_Task requirements:_ The required output is the block of lines from the line with "Model this scene" to the line with "SC.camera = co", endpoints included and pictures omitted.

_Material for this task:_
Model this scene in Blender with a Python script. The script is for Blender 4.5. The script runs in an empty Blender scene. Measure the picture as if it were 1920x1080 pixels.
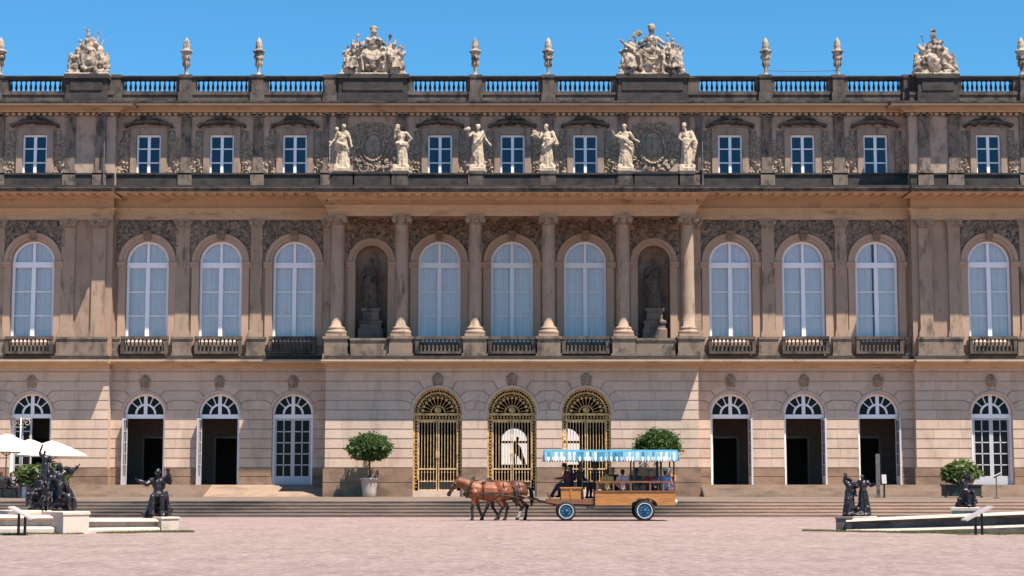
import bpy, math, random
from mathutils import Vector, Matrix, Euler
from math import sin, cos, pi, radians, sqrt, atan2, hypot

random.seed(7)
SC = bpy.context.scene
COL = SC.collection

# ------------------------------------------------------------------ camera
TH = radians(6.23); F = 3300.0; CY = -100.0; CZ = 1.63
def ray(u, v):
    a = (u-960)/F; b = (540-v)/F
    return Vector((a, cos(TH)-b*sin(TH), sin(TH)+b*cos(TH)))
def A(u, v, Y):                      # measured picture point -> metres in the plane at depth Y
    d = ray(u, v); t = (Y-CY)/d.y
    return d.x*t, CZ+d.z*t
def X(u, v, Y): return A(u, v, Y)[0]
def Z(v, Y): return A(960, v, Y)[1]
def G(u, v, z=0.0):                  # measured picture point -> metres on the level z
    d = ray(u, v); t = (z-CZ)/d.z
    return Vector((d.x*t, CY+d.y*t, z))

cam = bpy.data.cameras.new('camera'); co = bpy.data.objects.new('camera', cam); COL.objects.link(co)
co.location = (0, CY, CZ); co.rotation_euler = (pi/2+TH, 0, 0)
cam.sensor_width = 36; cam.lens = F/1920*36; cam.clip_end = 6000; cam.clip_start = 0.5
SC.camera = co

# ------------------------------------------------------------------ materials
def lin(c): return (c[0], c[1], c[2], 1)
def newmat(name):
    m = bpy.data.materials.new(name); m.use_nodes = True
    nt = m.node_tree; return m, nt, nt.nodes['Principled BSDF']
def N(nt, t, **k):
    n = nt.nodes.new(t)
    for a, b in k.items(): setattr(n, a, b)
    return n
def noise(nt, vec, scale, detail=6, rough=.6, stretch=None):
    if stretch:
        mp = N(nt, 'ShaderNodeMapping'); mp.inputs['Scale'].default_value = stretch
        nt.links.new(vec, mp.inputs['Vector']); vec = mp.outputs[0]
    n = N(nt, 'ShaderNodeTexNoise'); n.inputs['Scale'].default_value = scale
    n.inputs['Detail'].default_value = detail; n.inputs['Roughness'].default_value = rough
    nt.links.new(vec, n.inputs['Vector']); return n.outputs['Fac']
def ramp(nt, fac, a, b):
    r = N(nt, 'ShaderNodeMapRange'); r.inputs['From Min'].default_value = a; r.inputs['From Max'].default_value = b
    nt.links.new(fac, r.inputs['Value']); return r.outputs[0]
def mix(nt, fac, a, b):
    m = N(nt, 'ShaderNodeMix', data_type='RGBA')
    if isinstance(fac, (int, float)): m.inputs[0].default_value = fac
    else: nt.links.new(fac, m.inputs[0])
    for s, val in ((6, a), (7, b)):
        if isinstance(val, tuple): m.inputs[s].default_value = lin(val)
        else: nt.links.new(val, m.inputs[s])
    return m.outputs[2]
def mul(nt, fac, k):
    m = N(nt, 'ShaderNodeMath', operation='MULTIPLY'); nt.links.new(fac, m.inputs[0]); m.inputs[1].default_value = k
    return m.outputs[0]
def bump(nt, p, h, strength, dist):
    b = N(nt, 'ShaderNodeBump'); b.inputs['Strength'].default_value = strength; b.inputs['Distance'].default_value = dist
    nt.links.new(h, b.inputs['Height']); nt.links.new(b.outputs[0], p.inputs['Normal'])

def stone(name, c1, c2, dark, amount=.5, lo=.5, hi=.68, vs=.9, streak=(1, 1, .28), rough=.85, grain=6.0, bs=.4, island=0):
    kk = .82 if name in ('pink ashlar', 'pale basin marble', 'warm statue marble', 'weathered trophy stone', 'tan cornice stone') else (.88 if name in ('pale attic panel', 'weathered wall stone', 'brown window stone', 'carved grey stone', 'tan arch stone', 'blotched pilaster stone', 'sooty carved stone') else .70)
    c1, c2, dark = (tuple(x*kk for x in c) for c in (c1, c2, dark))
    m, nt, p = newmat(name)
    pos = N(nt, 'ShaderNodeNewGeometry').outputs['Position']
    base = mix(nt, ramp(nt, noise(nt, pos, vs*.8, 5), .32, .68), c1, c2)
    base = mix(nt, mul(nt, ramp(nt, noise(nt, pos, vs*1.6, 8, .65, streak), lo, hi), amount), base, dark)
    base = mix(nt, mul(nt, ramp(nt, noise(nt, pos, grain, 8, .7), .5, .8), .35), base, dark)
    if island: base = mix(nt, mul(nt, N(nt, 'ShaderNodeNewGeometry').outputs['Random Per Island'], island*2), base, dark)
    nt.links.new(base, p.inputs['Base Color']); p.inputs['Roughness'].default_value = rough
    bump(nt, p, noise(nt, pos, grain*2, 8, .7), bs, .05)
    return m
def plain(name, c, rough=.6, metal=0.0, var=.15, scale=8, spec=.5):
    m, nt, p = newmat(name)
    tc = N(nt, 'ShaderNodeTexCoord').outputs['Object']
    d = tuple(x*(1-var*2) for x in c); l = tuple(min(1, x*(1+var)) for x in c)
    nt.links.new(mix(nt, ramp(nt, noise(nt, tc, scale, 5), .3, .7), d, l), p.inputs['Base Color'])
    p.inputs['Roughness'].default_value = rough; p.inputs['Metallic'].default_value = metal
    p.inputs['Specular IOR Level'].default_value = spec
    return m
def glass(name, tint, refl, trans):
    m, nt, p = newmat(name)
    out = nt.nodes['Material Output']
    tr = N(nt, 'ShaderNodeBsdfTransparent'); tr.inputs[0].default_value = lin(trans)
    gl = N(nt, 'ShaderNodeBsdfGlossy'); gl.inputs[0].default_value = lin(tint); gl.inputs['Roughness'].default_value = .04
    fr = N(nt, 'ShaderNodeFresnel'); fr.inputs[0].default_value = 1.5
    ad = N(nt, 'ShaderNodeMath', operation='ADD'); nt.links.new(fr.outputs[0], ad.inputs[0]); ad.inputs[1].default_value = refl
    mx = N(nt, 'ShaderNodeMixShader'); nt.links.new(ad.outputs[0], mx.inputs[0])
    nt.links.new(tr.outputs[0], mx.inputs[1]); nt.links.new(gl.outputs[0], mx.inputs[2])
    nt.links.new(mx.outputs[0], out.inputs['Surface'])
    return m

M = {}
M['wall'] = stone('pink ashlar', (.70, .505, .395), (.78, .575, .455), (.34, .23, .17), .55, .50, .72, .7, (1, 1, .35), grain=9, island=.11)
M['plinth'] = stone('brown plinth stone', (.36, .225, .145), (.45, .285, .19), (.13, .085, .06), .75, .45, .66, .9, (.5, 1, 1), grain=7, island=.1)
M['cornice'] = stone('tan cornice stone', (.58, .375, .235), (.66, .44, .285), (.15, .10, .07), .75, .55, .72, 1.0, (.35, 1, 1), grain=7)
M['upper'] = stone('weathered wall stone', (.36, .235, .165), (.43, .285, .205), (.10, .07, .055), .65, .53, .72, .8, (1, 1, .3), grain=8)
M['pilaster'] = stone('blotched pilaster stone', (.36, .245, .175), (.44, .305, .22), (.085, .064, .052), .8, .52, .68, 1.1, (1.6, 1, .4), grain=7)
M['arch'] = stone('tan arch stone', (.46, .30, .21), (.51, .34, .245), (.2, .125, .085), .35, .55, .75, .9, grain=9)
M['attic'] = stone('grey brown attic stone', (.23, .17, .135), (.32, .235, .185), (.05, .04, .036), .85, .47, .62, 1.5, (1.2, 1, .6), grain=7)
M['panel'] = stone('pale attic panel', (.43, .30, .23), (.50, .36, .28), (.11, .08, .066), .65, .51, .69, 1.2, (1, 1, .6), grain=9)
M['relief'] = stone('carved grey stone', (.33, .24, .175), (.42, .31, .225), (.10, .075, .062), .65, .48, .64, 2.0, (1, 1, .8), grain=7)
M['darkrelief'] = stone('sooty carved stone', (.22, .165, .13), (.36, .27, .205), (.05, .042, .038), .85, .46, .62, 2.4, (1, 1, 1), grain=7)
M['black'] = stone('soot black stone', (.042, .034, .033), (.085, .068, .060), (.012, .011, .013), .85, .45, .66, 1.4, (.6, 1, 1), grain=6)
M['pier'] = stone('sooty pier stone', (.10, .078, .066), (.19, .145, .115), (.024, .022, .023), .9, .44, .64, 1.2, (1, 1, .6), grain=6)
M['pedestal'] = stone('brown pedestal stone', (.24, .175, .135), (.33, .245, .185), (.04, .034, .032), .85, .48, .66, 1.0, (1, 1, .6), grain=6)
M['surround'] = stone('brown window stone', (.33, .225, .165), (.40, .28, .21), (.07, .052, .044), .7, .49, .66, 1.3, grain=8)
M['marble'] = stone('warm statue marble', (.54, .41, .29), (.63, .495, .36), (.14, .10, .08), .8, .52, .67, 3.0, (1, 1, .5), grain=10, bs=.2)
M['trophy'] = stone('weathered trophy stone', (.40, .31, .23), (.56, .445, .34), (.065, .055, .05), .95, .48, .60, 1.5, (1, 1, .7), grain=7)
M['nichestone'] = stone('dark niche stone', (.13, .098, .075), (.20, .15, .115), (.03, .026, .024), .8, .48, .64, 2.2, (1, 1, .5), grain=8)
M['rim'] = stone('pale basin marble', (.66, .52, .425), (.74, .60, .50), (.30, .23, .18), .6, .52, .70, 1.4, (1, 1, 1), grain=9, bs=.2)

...

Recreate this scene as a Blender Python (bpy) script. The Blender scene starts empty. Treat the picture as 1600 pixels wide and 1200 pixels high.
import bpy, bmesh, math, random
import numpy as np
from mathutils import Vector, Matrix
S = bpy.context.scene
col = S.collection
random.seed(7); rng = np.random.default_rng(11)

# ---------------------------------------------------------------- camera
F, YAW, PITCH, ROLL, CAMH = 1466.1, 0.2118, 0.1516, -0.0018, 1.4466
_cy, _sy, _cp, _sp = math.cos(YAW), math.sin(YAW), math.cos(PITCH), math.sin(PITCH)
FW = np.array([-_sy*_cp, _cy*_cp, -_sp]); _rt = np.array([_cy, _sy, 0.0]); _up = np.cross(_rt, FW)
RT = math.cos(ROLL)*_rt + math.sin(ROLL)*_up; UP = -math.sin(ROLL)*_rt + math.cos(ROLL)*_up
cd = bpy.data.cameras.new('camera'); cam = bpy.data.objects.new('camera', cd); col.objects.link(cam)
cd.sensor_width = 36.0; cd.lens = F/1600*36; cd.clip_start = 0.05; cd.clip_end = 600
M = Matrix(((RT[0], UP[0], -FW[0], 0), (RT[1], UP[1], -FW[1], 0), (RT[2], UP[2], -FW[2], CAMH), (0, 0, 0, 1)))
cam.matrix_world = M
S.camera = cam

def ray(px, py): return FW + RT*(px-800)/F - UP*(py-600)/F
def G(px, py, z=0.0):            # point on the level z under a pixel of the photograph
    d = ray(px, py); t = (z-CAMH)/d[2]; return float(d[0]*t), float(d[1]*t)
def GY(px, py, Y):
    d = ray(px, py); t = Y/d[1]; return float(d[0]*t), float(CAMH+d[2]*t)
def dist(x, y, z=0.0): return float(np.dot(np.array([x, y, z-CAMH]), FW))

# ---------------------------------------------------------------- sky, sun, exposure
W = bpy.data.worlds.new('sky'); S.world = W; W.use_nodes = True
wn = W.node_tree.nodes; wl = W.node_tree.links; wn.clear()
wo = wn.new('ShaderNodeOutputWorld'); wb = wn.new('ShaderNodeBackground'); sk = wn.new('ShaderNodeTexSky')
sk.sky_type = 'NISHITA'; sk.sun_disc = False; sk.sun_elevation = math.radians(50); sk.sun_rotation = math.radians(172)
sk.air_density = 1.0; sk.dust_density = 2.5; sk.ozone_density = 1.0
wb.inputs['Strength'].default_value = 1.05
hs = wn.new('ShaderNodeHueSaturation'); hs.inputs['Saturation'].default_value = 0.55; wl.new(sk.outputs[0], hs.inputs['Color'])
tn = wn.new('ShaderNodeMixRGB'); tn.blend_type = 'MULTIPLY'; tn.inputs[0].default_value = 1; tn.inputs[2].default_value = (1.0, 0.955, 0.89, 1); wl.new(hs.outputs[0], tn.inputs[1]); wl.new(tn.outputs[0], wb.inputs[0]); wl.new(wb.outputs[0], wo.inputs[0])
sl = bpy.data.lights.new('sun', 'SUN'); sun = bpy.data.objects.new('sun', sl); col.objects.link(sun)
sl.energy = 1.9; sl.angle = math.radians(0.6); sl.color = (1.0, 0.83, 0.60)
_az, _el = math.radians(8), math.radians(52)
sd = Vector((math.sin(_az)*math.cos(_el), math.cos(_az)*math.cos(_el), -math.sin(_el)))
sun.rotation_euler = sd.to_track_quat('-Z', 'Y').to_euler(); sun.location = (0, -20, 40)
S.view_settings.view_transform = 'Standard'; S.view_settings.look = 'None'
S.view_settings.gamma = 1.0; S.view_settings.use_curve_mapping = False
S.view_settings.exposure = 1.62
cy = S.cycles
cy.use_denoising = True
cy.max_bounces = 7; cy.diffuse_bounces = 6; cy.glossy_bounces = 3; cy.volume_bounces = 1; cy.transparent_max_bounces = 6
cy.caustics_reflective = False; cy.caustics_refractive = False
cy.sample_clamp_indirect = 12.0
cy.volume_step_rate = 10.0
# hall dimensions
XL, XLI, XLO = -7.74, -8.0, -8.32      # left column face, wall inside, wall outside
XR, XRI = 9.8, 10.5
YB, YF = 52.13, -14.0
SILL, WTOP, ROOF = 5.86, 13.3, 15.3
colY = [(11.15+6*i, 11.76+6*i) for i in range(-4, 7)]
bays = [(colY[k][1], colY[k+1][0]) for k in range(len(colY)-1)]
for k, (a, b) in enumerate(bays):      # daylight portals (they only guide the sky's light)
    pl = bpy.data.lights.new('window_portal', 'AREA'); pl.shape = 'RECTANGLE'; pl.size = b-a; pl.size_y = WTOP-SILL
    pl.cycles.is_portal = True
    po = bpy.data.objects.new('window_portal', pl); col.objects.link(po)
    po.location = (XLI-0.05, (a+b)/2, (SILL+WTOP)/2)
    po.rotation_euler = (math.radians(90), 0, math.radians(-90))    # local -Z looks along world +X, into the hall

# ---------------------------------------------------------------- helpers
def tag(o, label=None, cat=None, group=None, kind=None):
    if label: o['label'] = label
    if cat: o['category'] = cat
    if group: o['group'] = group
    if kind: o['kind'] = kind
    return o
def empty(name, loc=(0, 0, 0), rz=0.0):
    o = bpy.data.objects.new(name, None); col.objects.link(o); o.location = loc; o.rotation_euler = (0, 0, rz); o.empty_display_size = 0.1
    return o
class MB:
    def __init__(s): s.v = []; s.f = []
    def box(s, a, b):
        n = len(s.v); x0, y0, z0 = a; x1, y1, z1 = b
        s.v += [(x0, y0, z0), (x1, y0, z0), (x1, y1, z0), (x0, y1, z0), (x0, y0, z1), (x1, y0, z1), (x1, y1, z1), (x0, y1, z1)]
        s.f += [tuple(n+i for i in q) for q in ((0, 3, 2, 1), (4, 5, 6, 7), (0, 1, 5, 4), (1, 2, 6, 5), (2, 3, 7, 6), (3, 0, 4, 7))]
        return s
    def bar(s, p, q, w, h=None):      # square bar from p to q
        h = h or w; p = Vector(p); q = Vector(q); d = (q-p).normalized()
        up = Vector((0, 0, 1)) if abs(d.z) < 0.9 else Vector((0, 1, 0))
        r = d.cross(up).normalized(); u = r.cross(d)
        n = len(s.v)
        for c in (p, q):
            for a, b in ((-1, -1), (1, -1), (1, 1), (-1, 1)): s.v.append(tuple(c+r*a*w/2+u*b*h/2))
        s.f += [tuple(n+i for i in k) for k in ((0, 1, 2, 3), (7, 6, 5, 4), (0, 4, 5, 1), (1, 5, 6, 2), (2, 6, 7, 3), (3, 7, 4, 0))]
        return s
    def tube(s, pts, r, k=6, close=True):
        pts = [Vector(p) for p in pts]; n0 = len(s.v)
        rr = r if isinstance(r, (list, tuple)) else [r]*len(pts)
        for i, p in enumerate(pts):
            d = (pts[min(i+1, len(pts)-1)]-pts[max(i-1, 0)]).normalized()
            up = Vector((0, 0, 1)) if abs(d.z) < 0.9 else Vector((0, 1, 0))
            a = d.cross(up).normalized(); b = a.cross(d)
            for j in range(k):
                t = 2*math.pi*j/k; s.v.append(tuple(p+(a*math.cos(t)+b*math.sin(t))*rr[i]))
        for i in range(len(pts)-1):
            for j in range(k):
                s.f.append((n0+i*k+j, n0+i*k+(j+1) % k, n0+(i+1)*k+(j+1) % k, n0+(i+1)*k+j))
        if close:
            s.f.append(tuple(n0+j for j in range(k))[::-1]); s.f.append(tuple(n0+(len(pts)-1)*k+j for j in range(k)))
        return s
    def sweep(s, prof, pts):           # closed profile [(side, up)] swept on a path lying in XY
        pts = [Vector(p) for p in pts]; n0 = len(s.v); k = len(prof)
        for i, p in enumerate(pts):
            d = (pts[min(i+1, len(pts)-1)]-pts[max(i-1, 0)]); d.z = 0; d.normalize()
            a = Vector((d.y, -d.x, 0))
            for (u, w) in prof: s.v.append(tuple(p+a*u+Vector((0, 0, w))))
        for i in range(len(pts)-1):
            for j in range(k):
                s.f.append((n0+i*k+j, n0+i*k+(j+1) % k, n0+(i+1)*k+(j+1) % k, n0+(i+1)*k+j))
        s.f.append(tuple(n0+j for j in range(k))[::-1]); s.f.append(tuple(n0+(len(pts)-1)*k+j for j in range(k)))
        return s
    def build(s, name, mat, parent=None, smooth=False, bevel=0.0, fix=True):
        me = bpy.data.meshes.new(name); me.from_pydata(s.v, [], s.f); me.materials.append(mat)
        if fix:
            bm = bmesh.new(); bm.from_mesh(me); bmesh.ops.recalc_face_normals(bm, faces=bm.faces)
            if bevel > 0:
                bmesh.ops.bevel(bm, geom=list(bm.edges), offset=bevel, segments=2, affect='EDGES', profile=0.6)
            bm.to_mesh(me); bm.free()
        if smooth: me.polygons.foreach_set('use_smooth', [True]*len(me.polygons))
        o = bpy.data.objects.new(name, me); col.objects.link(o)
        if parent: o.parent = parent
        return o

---

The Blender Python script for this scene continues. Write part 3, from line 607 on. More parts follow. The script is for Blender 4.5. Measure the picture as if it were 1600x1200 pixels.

_Result:_
Model this scene in Blender with a Python script. The script is for Blender 4.5. The script runs in an empty Blender scene. Measure the picture as if it were 1920x1080 pixels.
import bpy, math, random
from mathutils import Vector, Matrix, Euler
from math import sin, cos, pi, radians, sqrt, atan2, hypot

random.seed(7)
SC = bpy.context.scene
COL = SC.collection

# ------------------------------------------------------------------ camera
TH = radians(6.23); F = 3300.0; CY = -100.0; CZ = 1.63
def ray(u, v):
    a = (u-960)/F; b = (540-v)/F
    return Vector((a, cos(TH)-b*sin(TH), sin(TH)+b*cos(TH)))
def A(u, v, Y):                      # measured picture point -> metres in the plane at depth Y
    d = ray(u, v); t = (Y-CY)/d.y
    return d.x*t, CZ+d.z*t
def X(u, v, Y): return A(u, v, Y)[0]
def Z(v, Y): return A(960, v, Y)[1]
def G(u, v, z=0.0):                  # measured picture point -> metres on the level z
    d = ray(u, v); t = (z-CZ)/d.z
    return Vector((d.x*t, CY+d.y*t, z))

cam = bpy.data.cameras.new('camera'); co = bpy.data.objects.new('camera', cam); COL.objects.link(co)
co.location = (0, CY, CZ); co.rotation_euler = (pi/2+TH, 0, 0)
cam.sensor_width = 36; cam.lens = F/1920*36; cam.clip_end = 6000; cam.clip_start = 0.5
SC.camera = co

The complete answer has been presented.